Wedding list service Prezola says it has seen a rise in couples inviting guests to pay for specific experiences rather than a generic cash pot, with the average guest contribution at £116. But expectations vary widely, depending on everything from closeness and culture to the cost of attending.
“Wedding cash requests rise, with guests giving £116 on average, but etiquette debates persist as some prefer physical gifts.”
Jonny, 34, says he and his wife Lottie contribute between £250 and £400 depending on how close they are to the bride and groom and what they can afford at the time. "We don't have that many friends, so it's nice to give generously," he says. At his own wedding, most close friends gave between £100 and £200, one couple gave £400, and they received £2,000 from Jonny's dad, which they used as spending money on their 17-day honeymoon in Canada – though Jonny says they'd saved for it "because it's not worth the risk of relying on donations".

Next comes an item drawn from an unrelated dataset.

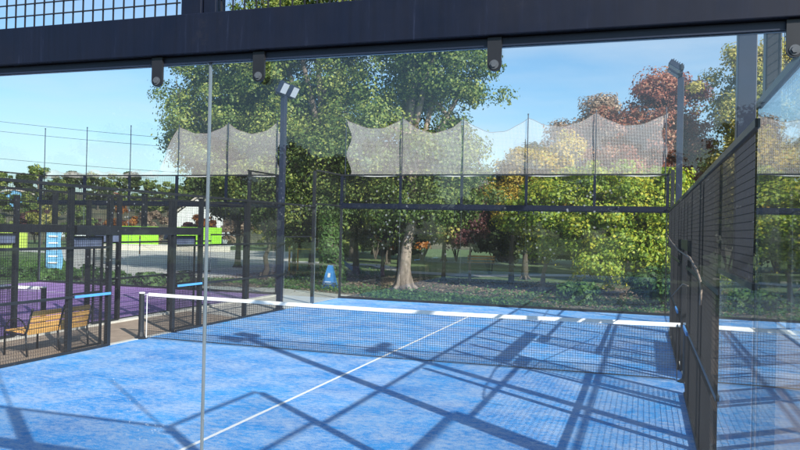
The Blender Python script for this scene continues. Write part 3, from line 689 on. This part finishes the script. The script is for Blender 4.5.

Not everyone is giving hundreds of pounds. Hannah Rose-Thorn, 30, says she "always gives £50 in a card" and found that the average contribution to her own honeymoon fund was the same. She received £3,000 from guests, which will be used as spending money for the honeymoon she had already paid for. "We mentioned money on our invitations and also created print-out QR codes for people to scan at the bar," she says. Despite asking for cash, she also received physical gifts. "We got a lot of champagne and some flute glasses from my boss at work, which were nice, but we have a lot of that so it will most likely get regifted."
According to Hitched, a UK-based wedding planning website, the average UK couple spends around £4,000 on their honeymoon. But some guests still ignore the request for money because they want to give something more meaningful. Jonny says: "They mean well, but it probably means you'll get a bunch of John Lewis and M&S vouchers, like we did, as well as some physical gifts too." The rise of QR codes at the bar and honeymoon funds may simplify the transaction, but whether a card with cash or a set of champagne flutes is the better token of affection remains a question every guest must answer.